Auch Kristersson unterstrich auf der Pressekonferenz die Bedeutung der Zusammenarbeit zwischen den beiden Staaten. Bei dem Treffen sei auch die „strategische Tagesordnung“ der Europäischen Union und die Zusammenarbeit beider Ländern in Fragen Sicherheit und Verteidigung behandelt worden. Kristersson erinnerte zudem an operative Fragen, wo er Vorteile bei der Zusammenarbeit zum Schutz des baltischen Luftraumes sehe.
Orban: FIDESZ umgestimmt
Orban hatte am Freitag im ungarischen Rundfunk gesagt, die FIDESZ-Fraktion habe eingelenkt, weil er sie durch die Aussicht auf militärische Zusammenarbeit mit Schweden umgestimmt habe. Der „Prozess der Vertrauensbildung“ mit Schweden werde damit abgeschlossen, sagte Orban weiter.

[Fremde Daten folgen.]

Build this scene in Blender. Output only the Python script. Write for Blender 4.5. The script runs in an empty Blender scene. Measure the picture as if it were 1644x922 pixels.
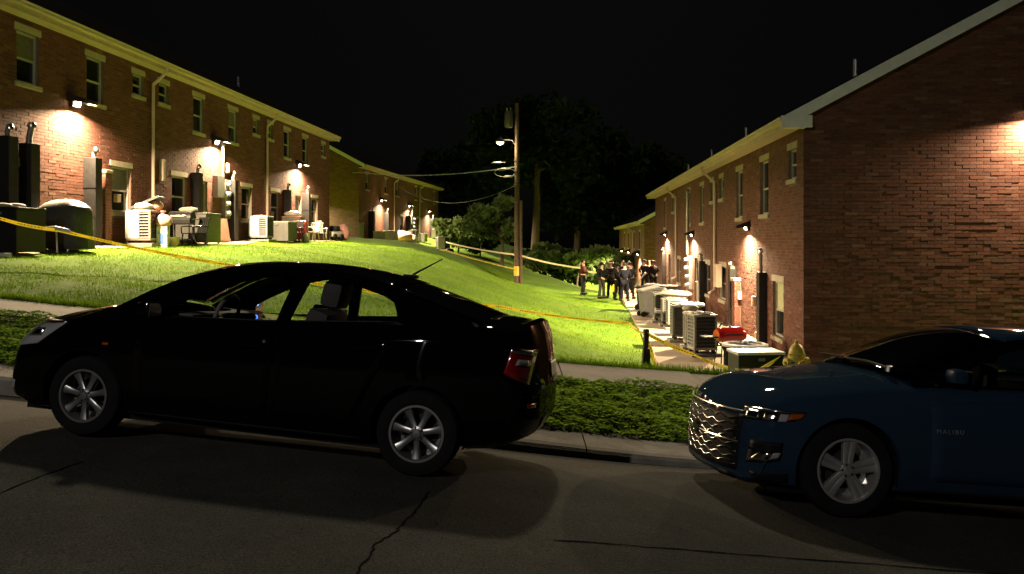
import bpy, bmesh, math, random
import numpy as np
from mathutils import Vector, Matrix, noise
random.seed(7); np.random.seed(7)
scene = bpy.context.scene
COL = scene.collection
R = math.radians
F, CX, HZ = 1370.0, 822.0, 386.0          # focal length and horizon row, in photograph pixels

# ------------------------------------------------------------------ camera, sky, high back light, exposure
cam = bpy.data.cameras.new('camera'); camo = bpy.data.objects.new('camera', cam); COL.objects.link(camo)
camo.location = (0, 0, 0); camo.rotation_euler = (R(90), 0, 0)
cam.sensor_width = 36; cam.lens = 36 * F / 1644; cam.shift_y = -(461 - HZ) / 1644
cam.clip_start = 0.1; cam.clip_end = 2000
scene.camera = camo
SUN_EL, SUN_AZ = R(43), R(2)             # light comes from beyond the cars, a little from the left
w = bpy.data.worlds.new('World'); scene.world = w; w.use_nodes = True
nt = w.node_tree; bg = nt.nodes['Background']
sky = nt.nodes.new('ShaderNodeTexSky'); sky.sky_type = 'NISHITA'; sky.sun_disc = False
sky.sun_elevation = SUN_EL; sky.sun_rotation = SUN_AZ; sky.air_density = 1.0; sky.dust_density = 3.0
hs = nt.nodes.new('ShaderNodeHueSaturation'); hs.inputs['Saturation'].default_value = 0.25
nt.links.new(sky.outputs[0], hs.inputs['Color']); nt.links.new(hs.outputs[0], bg.inputs['Color'])
bg.inputs['Strength'].default_value = 0.00022
sl = bpy.data.lights.new('back_light', 'SUN'); sl.energy = 1.35; sl.angle = R(2.5); sl.color = (1, .86, .62)  # sun lamp standing in for unseen high lamps beyond the cars
so = bpy.data.objects.new('back_light', sl); COL.objects.link(so)
d = Vector((math.sin(SUN_AZ) * math.cos(SUN_EL), math.cos(SUN_AZ) * math.cos(SUN_EL), math.sin(SUN_EL)))
so.rotation_euler = d.to_track_quat('Z', 'Y').to_euler()
scene.view_settings.view_transform = 'Standard'; scene.view_settings.look = 'None'
scene.view_settings.exposure = 0.0; scene.view_settings.gamma = 1.0
scene.view_settings.use_curve_mapping = False
scene.render.engine = 'CYCLES'
try:
    scene.cycles.use_denoising = True
    scene.cycles.denoiser = 'OPENIMAGEDENOISE'
    scene.cycles.sample_clamp_indirect = 4.0
    scene.cycles.caustics_reflective = False; scene.cycles.caustics_refractive = False
    scene.cycles.max_bounces = 8
except Exception: pass

# ------------------------------------------------------------------ helpers
def at(px, py, dd): return Vector(((px - CX) / F * dd, dd, -(py - HZ) / F * dd))
def tag(o, label=None, cat=None, group=None, kind=None):
    if label: o['label'] = label
    if cat: o['category'] = cat
    if group: o['group'] = group
    if kind: o['kind'] = kind
    return o
def empty(name, loc=(0, 0, 0), rz=0, parent=None):
    o = bpy.data.objects.new(name, None); COL.objects.link(o); o.location = loc; o.rotation_euler = (0, 0, rz)
    o.empty_display_size = .1
    if parent: o.parent = parent
    return o
def thing(name, label, cat, loc=(0, 0, 0), rz=0, group=None): return tag(empty(name, loc, rz), label, cat, group)
def link_mesh(name, me, mat, parent=None):
    o = bpy.data.objects.new(name, me); COL.objects.link(o)
    if mat is not None and len(me.materials) == 0: me.materials.append(mat)
    if parent: o.parent = parent
    return o
def children(o): return [c for c in bpy.data.objects if c.parent == o]
def copy_tree(o, parent=None):
    c = o.copy(); COL.objects.link(c); c.parent = parent
    for ch in o.children: copy_tree(ch, c)
    return c
class MB:
    def __init__(s): s.v = []; s.f = []
    def add(s, vs, fs):
        n = len(s.v); s.v += [tuple(p) for p in vs]; s.f += [tuple(i + n for i in f) for f in fs]; return s
    def box(s, x0, x1, y0, y1, z0, z1, m=None, bev=0):
        if bev > 0:
            b = min(bev, (x1-x0)*.45, (y1-y0)*.45, (z1-z0)*.45)
            bm = bmesh.new(); bmesh.ops.create_cube(bm, size=1)
            for v in bm.verts:
                v.co = Vector(((x0+x1)/2 + v.co.x*(x1-x0), (y0+y1)/2 + v.co.y*(y1-y0), (z0+z1)/2 + v.co.z*(z1-z0)))
            bmesh.ops.bevel(bm, geom=bm.edges[:], offset=b, segments=2, affect='EDGES', profile=.6)
            bm.verts.index_update()
            vs = [v.co.copy() for v in bm.verts]; fs = [[v.index for v in f.verts] for f in bm.faces]; bm.free()
        else:
            vs = [Vector((x, y, z)) for z in (z0, z1) for y in (y0, y1) for x in (x0, x1)]
            fs = [(0,2,3,1), (4,5,7,6), (0,1,5,4), (2,6,7,3), (0,4,6,2), (1,3,7,5)]
        if m is not None: vs = [m @ p for p in vs]
        return s.add(vs, fs)
    def tube(s, pts, r, n=8, cap=True, m=None):
        pts = [Vector(p) for p in pts]; rs = r if isinstance(r, (list, tuple)) else [r] * len(pts)
        base = len(s.v); up = None
        for i, p in enumerate(pts):
            t = (pts[min(i+1, len(pts)-1)] - pts[max(i-1, 0)]).normalized()
            if up is None:
                up = Vector((0, 0, 1)) if abs(t.z) < .9 else Vector((1, 0, 0))
            a = t.cross(up).normalized(); b = a.cross(t).normalized(); up = b
            for k in range(n):
                q = p + (a * math.cos(2*math.pi*k/n) + b * math.sin(2*math.pi*k/n)) * rs[i]
                s.v.append(tuple(m @ q if m is not None else q))
        for i in range(len(pts)-1):
            for k in range(n):
                a0 = base + i*n + k; a1 = base + i*n + (k+1) % n
                s.f.append((a0, a1, a1+n, a0+n))
        if cap:
            s.f.append(tuple(base + k for k in range(n-1, -1, -1)))
            s.f.append(tuple(base + (len(pts)-1)*n + k for k in range(n)))
        return s
    def lathe(s, prof, n=24, m=None, cap=False):      # prof: (radius, z)
        base = len(s.v)
        for r, z in prof:
            for k in range(n):
                q = Vector((r*math.cos(2*math.pi*k/n), r*math.sin(2*math.pi*k/n), z))
                s.v.append(tuple(m @ q if m is not None else q))
        for i in range(len(prof)-1):
            for k in range(n):
                a0 = base+i*n+k; a1 = base+i*n+(k+1) % n
                s.f.append((a0, a1, a1+n, a0+n))
        if cap:
            s.f.append(tuple(base+k for k in range(n-1, -1, -1))); s.f.append(tuple(base+(len(prof)-1)*n+k for k in range(n)))
        return s
    def grid(s, rows):                                 # rows of equal length of points
        base = len(s.v); n = len(rows[0])
        for r in rows: s.v += [tuple(p) for p in r]
        for i in range(len(rows)-1):
            for k in range(n-1):
                a = base+i*n+k; s.f.append((a, a+1, a+n+1, a+n))
        return s
    def prism(s, poly, y0, y1, m=None):                # poly in (x, z), extruded along y
        n = len(poly); vs = [Vector((x, y0, z)) for x, z in poly] + [Vector((x, y1, z)) for x, z in poly]
        fs = [tuple(range(n)), tuple(range(2*n-1, n-1, -1))] + [(i, i+n, (i+1) % n + n, (i+1) % n) for i in range(n)]
        if m is not None: vs = [m @ p for p in vs]
        return s.add(vs, fs)
    def mesh(s, name='mesh', smooth=False, fix=True):
        me = bpy.data.meshes.new(name); me.from_pydata(s.v, [], s.f)
        if fix and len(s.f) < 60000:
            bm = bmesh.new(); bm.from_mesh(me); bmesh.ops.recalc_face_normals(bm, faces=bm.faces[:])
            if smooth:
                for f in bm.faces: f.smooth = True
                for e in bm.edges:
                    if len(e.link_faces) == 2 and e.calc_face_angle(0) > R(38): e.smooth = False
            bm.to_mesh(me); bm.free()
        return me
    def build(s, name, mat, parent=None, smooth=False, fix=True):
        return link_mesh(name, s.mesh(name, smooth, fix), mat, parent)
def B(*a, **k): return MB().box(*a, **k)
def frame(o, ex, ey, ez): return Matrix(((ex[0], ey[0], ez[0], o[0]), (ex[1], ey[1], ez[1], o[1]), (ex[2], ey[2], ez[2], o[2]), (0, 0, 0, 1)))
def RX(a): return Matrix.Rotation(a, 4, 'X')
def RY(a): return Matrix.Rotation(a, 4, 'Y')
def RZ(a): return Matrix.Rotation(a, 4, 'Z')
def T(x, y, z): return Matrix.Translation((x, y, z))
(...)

Zu den von FIDESZ bisher monierten „Beleidigungen“ aus Schweden sagte Orban: „Schweden regelt sein Leben nach anderen Werten als Ungarn, und beide Seiten müssen akzeptieren, dass wir nicht gleich sind.“ Als „große Geste“ bezeichneten ungarische Medien den Besuch des schwedischen Ministerpräsidenten in Ungarn. Zugleich wird behauptet, Schweden hätte letztlich im Interesse der Ratifizierung seiner NATO-Mitgliedschaft der „Erpressung“ von Orban nachgegeben.
Entscheidung über neues Staatsoberhaupt
In innenpolitischer Angelegenheit entscheidet das ungarische Parlament am Montag auch über ein neues Staatsoberhaupt. Als Kandidat der FIDESZ wurde der Präsident des ungarischen Verfassungsgerichtes, Tamas Sulyok, nominiert.
Der 67-Jährige soll die Nachfolge der zurückgetretenen Präsidentin Katalin Novak antreten. Diese hatte einen Mann begnadigt, der wegen Beihilfe zu sexuellem Missbrauch von Minderjährigen verurteilt worden war. Nachdem der Fall große Empörung verursacht hatte, musste Novak zurücktreten.